AIM - Reproduce the lines of the material exactly, excluding every image.

GIVEN INFORMATION -

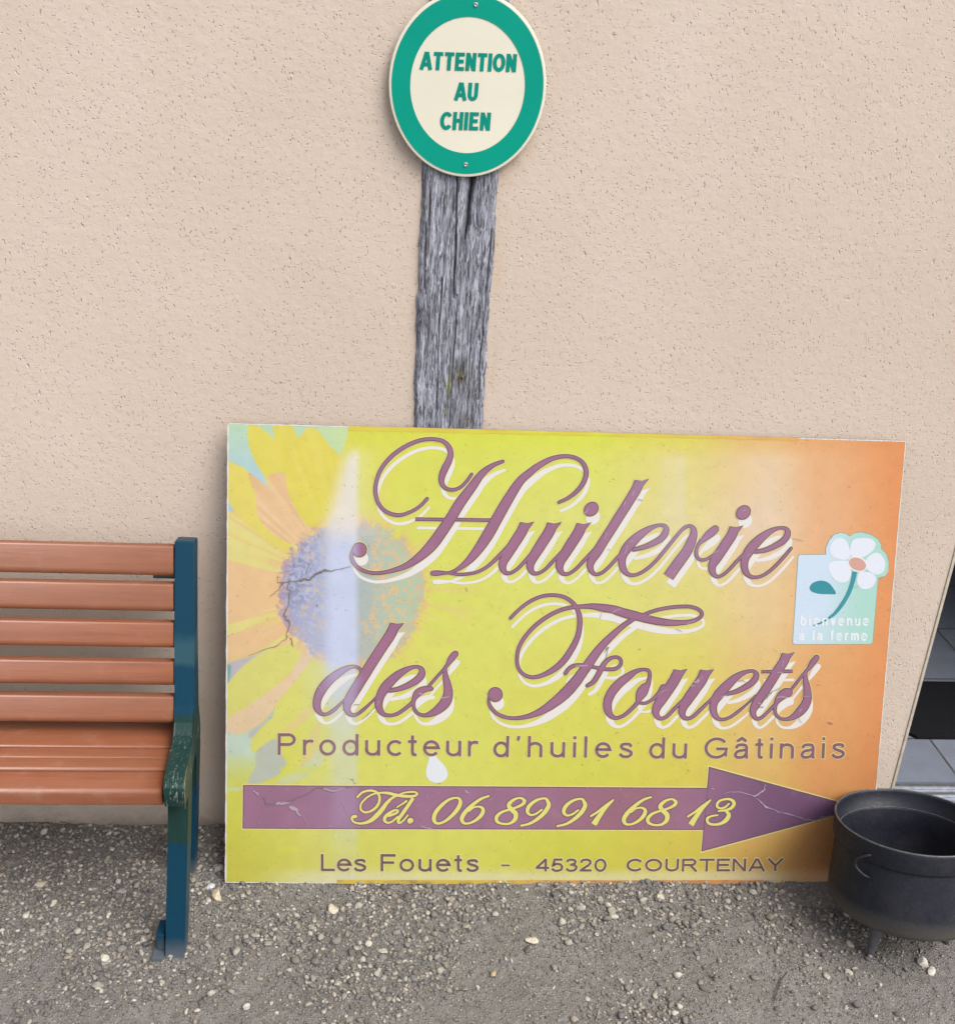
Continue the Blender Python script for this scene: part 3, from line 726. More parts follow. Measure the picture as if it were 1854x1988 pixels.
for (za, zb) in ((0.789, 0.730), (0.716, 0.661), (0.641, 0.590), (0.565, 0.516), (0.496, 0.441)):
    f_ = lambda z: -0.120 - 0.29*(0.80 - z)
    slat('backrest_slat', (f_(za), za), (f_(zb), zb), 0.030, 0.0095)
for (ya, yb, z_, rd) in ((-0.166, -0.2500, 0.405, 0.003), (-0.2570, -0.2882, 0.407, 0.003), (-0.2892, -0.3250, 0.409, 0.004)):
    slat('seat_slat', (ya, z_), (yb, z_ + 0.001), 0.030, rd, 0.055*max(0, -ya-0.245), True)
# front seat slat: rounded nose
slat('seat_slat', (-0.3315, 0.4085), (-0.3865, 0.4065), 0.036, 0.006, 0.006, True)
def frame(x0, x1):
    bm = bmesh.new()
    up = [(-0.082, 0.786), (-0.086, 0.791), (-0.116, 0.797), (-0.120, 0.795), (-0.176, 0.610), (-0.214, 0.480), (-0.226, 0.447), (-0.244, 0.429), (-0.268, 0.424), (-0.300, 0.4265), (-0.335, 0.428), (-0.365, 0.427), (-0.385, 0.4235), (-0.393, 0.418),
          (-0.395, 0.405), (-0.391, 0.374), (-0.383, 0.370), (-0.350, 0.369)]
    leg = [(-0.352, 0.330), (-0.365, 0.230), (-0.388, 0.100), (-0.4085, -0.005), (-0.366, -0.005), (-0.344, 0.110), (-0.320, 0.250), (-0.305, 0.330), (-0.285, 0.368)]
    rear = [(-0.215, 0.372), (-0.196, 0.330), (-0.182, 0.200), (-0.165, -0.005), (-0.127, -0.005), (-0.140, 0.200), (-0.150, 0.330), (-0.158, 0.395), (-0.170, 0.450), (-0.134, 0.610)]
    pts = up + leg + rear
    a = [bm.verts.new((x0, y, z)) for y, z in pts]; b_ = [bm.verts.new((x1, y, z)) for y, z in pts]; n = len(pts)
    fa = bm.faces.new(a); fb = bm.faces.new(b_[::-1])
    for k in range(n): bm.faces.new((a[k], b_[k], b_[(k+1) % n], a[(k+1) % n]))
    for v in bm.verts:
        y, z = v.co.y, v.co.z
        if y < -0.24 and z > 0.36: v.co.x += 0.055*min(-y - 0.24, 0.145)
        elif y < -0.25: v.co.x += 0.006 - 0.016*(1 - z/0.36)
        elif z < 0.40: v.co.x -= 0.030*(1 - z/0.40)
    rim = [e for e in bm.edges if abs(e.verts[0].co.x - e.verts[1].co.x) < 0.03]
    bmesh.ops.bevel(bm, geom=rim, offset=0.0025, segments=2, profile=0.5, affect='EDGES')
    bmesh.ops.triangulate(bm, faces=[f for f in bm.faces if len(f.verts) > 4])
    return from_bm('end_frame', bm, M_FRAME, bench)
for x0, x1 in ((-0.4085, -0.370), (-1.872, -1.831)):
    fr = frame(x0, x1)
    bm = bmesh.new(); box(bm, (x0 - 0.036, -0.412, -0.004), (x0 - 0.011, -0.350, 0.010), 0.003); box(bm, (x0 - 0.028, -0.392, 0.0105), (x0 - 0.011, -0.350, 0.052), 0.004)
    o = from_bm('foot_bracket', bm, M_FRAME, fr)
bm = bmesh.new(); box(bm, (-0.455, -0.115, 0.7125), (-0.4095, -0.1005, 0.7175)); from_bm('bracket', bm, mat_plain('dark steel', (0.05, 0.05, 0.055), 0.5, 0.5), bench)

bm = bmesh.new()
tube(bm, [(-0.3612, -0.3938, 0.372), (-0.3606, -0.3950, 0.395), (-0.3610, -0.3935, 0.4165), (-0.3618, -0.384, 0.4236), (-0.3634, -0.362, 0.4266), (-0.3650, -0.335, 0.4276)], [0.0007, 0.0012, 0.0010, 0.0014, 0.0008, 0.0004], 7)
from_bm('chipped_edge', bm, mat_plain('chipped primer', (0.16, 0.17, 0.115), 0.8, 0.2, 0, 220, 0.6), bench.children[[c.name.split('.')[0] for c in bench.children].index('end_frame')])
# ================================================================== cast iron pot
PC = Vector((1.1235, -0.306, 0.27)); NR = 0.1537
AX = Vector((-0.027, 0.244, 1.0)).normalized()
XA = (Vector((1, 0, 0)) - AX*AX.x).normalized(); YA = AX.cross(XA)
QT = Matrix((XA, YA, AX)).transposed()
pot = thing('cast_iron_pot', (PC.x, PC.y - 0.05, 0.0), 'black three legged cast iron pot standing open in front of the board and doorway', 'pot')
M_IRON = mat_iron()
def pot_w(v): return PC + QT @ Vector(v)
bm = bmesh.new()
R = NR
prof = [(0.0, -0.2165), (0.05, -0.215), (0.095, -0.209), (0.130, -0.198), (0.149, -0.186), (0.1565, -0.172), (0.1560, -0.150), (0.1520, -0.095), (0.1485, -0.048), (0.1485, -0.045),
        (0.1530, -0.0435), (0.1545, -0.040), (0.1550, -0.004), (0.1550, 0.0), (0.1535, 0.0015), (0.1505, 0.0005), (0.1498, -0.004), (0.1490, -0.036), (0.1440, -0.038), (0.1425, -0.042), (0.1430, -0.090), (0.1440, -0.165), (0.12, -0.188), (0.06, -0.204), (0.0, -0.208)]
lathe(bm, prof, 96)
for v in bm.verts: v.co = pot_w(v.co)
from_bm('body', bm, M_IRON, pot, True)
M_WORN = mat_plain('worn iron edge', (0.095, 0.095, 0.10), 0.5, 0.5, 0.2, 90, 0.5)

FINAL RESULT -
Continue the Blender Python script for this scene: part 3, from line 726. More parts follow. Measure the picture as if it were 1854x1988 pixels.
for (za, zb) in ((0.789, 0.730), (0.716, 0.661), (0.641, 0.590), (0.565, 0.516), (0.496, 0.441)):
    f_ = lambda z: -0.120 - 0.29*(0.80 - z)
    slat('backrest_slat', (f_(za), za), (f_(zb), zb), 0.030, 0.0095)
for (ya, yb, z_, rd) in ((-0.166, -0.2500, 0.405, 0.003), (-0.2570, -0.2882, 0.407, 0.003), (-0.2892, -0.3250, 0.409, 0.004)):
    slat('seat_slat', (ya, z_), (yb, z_ + 0.001), 0.030, rd, 0.055*max(0, -ya-0.245), True)
# front seat slat: rounded nose
slat('seat_slat', (-0.3315, 0.4085), (-0.3865, 0.4065), 0.036, 0.006, 0.006, True)
def frame(x0, x1):
    bm = bmesh.new()
    up = [(-0.082, 0.786), (-0.086, 0.791), (-0.116, 0.797), (-0.120, 0.795), (-0.176, 0.610), (-0.214, 0.480), (-0.226, 0.447), (-0.244, 0.429), (-0.268, 0.424), (-0.300, 0.4265), (-0.335, 0.428), (-0.365, 0.427), (-0.385, 0.4235), (-0.393, 0.418),
          (-0.395, 0.405), (-0.391, 0.374), (-0.383, 0.370), (-0.350, 0.369)]
    leg = [(-0.352, 0.330), (-0.365, 0.230), (-0.388, 0.100), (-0.4085, -0.005), (-0.366, -0.005), (-0.344, 0.110), (-0.320, 0.250), (-0.305, 0.330), (-0.285, 0.368)]
    rear = [(-0.215, 0.372), (-0.196, 0.330), (-0.182, 0.200), (-0.165, -0.005), (-0.127, -0.005), (-0.140, 0.200), (-0.150, 0.330), (-0.158, 0.395), (-0.170, 0.450), (-0.134, 0.610)]
    pts = up + leg + rear
    a = [bm.verts.new((x0, y, z)) for y, z in pts]; b_ = [bm.verts.new((x1, y, z)) for y, z in pts]; n = len(pts)
    fa = bm.faces.new(a); fb = bm.faces.new(b_[::-1])
    for k in range(n): bm.faces.new((a[k], b_[k], b_[(k+1) % n], a[(k+1) % n]))
    for v in bm.verts:
        y, z = v.co.y, v.co.z
        if y < -0.24 and z > 0.36: v.co.x += 0.055*min(-y - 0.24, 0.145)
        elif y < -0.25: v.co.x += 0.006 - 0.016*(1 - z/0.36)
        elif z < 0.40: v.co.x -= 0.030*(1 - z/0.40)
    rim = [e for e in bm.edges if abs(e.verts[0].co.x - e.verts[1].co.x) < 0.03]
    bmesh.ops.bevel(bm, geom=rim, offset=0.0025, segments=2, profile=0.5, affect='EDGES')
    bmesh.ops.triangulate(bm, faces=[f for f in bm.faces if len(f.verts) > 4])
    return from_bm('end_frame', bm, M_FRAME, bench)
for x0, x1 in ((-0.4085, -0.370), (-1.872, -1.831)):
    fr = frame(x0, x1)
    bm = bmesh.new(); box(bm, (x0 - 0.036, -0.412, -0.004), (x0 - 0.011, -0.350, 0.010), 0.003); box(bm, (x0 - 0.028, -0.392, 0.0105), (x0 - 0.011, -0.350, 0.052), 0.004)
    o = from_bm('foot_bracket', bm, M_FRAME, fr)
bm = bmesh.new(); box(bm, (-0.455, -0.115, 0.7125), (-0.4095, -0.1005, 0.7175)); from_bm('bracket', bm, mat_plain('dark steel', (0.05, 0.05, 0.055), 0.5, 0.5), bench)

bm = bmesh.new()
tube(bm, [(-0.3612, -0.3938, 0.372), (-0.3606, -0.3950, 0.395), (-0.3610, -0.3935, 0.4165), (-0.3618, -0.384, 0.4236), (-0.3634, -0.362, 0.4266), (-0.3650, -0.335, 0.4276)], [0.0007, 0.0012, 0.0010, 0.0014, 0.0008, 0.0004], 7)
from_bm('chipped_edge', bm, mat_plain('chipped primer', (0.16, 0.17, 0.115), 0.8, 0.2, 0, 220, 0.6), bench.children[[c.name.split('.')[0] for c in bench.children].index('end_frame')])
# ================================================================== cast iron pot
PC = Vector((1.1235, -0.306, 0.27)); NR = 0.1537
AX = Vector((-0.027, 0.244, 1.0)).normalized()
XA = (Vector((1, 0, 0)) - AX*AX.x).normalized(); YA = AX.cross(XA)
QT = Matrix((XA, YA, AX)).transposed()
pot = thing('cast_iron_pot', (PC.x, PC.y - 0.05, 0.0), 'black three legged cast iron pot standing open in front of the board and doorway', 'pot')
M_IRON = mat_iron()
def pot_w(v): return PC + QT @ Vector(v)
bm = bmesh.new()
R = NR
prof = [(0.0, -0.2165), (0.05, -0.215), (0.095, -0.209), (0.130, -0.198), (0.149, -0.186), (0.1565, -0.172), (0.1560, -0.150), (0.1520, -0.095), (0.1485, -0.048), (0.1485, -0.045),
        (0.1530, -0.0435), (0.1545, -0.040), (0.1550, -0.004), (0.1550, 0.0), (0.1535, 0.0015), (0.1505, 0.0005), (0.1498, -0.004), (0.1490, -0.036), (0.1440, -0.038), (0.1425, -0.042), (0.1430, -0.090), (0.1440, -0.165), (0.12, -0.188), (0.06, -0.204), (0.0, -0.208)]
lathe(bm, prof, 96)
for v in bm.verts: v.co = pot_w(v.co)
from_bm('body', bm, M_IRON, pot, True)
M_WORN = mat_plain('worn iron edge', (0.095, 0.095, 0.10), 0.5, 0.5, 0.2, 90, 0.5)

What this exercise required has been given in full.